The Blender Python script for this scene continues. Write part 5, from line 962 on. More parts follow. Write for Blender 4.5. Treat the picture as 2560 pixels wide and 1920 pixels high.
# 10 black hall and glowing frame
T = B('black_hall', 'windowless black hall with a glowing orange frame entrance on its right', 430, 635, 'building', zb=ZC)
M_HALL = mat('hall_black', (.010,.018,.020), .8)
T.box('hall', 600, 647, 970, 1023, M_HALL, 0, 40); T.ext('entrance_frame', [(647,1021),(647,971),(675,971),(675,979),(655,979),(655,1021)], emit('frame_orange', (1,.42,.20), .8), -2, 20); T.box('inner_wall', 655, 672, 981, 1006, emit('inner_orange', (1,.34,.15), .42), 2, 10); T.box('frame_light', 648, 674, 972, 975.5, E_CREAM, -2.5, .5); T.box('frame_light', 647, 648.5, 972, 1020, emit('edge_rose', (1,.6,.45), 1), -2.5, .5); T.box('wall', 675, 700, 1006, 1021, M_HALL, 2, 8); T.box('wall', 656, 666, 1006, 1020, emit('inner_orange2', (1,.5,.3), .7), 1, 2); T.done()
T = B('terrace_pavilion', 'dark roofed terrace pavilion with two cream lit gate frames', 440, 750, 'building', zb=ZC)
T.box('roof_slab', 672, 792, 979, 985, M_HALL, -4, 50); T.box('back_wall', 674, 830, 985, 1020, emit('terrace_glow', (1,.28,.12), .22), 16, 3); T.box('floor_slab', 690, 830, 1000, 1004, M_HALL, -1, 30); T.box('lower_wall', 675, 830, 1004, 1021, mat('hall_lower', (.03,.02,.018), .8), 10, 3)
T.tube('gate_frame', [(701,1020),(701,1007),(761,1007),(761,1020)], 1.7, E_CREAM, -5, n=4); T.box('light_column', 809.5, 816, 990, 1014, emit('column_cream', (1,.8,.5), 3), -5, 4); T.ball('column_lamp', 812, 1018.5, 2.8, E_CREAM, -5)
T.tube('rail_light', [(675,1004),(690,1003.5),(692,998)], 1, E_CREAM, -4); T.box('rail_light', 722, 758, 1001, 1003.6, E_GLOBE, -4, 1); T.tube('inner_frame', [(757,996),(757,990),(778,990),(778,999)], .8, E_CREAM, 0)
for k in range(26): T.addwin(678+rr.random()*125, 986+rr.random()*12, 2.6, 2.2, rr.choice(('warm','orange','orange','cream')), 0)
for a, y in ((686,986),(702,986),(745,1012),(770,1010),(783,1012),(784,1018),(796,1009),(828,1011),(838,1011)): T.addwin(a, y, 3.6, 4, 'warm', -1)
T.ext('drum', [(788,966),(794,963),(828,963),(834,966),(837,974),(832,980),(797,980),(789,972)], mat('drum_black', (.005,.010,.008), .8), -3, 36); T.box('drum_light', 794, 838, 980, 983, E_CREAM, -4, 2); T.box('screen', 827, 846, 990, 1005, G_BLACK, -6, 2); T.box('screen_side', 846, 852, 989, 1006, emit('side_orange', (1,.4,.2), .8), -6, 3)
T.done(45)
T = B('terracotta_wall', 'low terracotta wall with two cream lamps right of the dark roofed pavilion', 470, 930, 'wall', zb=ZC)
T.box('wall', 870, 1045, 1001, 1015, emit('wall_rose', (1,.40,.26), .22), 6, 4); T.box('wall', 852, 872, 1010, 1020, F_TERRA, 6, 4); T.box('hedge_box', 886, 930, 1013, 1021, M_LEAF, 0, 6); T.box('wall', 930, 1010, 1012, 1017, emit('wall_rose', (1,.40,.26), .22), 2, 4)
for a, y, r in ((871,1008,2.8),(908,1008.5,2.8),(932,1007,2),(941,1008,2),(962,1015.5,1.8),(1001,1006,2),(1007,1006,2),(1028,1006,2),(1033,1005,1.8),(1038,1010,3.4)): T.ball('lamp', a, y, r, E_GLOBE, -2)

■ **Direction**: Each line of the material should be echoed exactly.

■ **Finished answer**:
The Blender Python script for this scene continues. Write part 5, from line 962 on. More parts follow. Write for Blender 4.5. Treat the picture as 2560 pixels wide and 1920 pixels high.
# 10 black hall and glowing frame
T = B('black_hall', 'windowless black hall with a glowing orange frame entrance on its right', 430, 635, 'building', zb=ZC)
M_HALL = mat('hall_black', (.010,.018,.020), .8)
T.box('hall', 600, 647, 970, 1023, M_HALL, 0, 40); T.ext('entrance_frame', [(647,1021),(647,971),(675,971),(675,979),(655,979),(655,1021)], emit('frame_orange', (1,.42,.20), .8), -2, 20); T.box('inner_wall', 655, 672, 981, 1006, emit('inner_orange', (1,.34,.15), .42), 2, 10); T.box('frame_light', 648, 674, 972, 975.5, E_CREAM, -2.5, .5); T.box('frame_light', 647, 648.5, 972, 1020, emit('edge_rose', (1,.6,.45), 1), -2.5, .5); T.box('wall', 675, 700, 1006, 1021, M_HALL, 2, 8); T.box('wall', 656, 666, 1006, 1020, emit('inner_orange2', (1,.5,.3), .7), 1, 2); T.done()
T = B('terrace_pavilion', 'dark roofed terrace pavilion with two cream lit gate frames', 440, 750, 'building', zb=ZC)
T.box('roof_slab', 672, 792, 979, 985, M_HALL, -4, 50); T.box('back_wall', 674, 830, 985, 1020, emit('terrace_glow', (1,.28,.12), .22), 16, 3); T.box('floor_slab', 690, 830, 1000, 1004, M_HALL, -1, 30); T.box('lower_wall', 675, 830, 1004, 1021, mat('hall_lower', (.03,.02,.018), .8), 10, 3)
T.tube('gate_frame', [(701,1020),(701,1007),(761,1007),(761,1020)], 1.7, E_CREAM, -5, n=4); T.box('light_column', 809.5, 816, 990, 1014, emit('column_cream', (1,.8,.5), 3), -5, 4); T.ball('column_lamp', 812, 1018.5, 2.8, E_CREAM, -5)
T.tube('rail_light', [(675,1004),(690,1003.5),(692,998)], 1, E_CREAM, -4); T.box('rail_light', 722, 758, 1001, 1003.6, E_GLOBE, -4, 1); T.tube('inner_frame', [(757,996),(757,990),(778,990),(778,999)], .8, E_CREAM, 0)
for k in range(26): T.addwin(678+rr.random()*125, 986+rr.random()*12, 2.6, 2.2, rr.choice(('warm','orange','orange','cream')), 0)
for a, y in ((686,986),(702,986),(745,1012),(770,1010),(783,1012),(784,1018),(796,1009),(828,1011),(838,1011)): T.addwin(a, y, 3.6, 4, 'warm', -1)
T.ext('drum', [(788,966),(794,963),(828,963),(834,966),(837,974),(832,980),(797,980),(789,972)], mat('drum_black', (.005,.010,.008), .8), -3, 36); T.box('drum_light', 794, 838, 980, 983, E_CREAM, -4, 2); T.box('screen', 827, 846, 990, 1005, G_BLACK, -6, 2); T.box('screen_side', 846, 852, 989, 1006, emit('side_orange', (1,.4,.2), .8), -6, 3)
T.done(45)
T = B('terracotta_wall', 'low terracotta wall with two cream lamps right of the dark roofed pavilion', 470, 930, 'wall', zb=ZC)
T.box('wall', 870, 1045, 1001, 1015, emit('wall_rose', (1,.40,.26), .22), 6, 4); T.box('wall', 852, 872, 1010, 1020, F_TERRA, 6, 4); T.box('hedge_box', 886, 930, 1013, 1021, M_LEAF, 0, 6); T.box('wall', 930, 1010, 1012, 1017, emit('wall_rose', (1,.40,.26), .22), 2, 4)
for a, y, r in ((871,1008,2.8),(908,1008.5,2.8),(932,1007,2),(941,1008,2),(962,1015.5,1.8),(1001,1006,2),(1007,1006,2),(1028,1006,2),(1033,1005,1.8),(1038,1010,3.4)): T.ball('lamp', a, y, r, E_GLOBE, -2)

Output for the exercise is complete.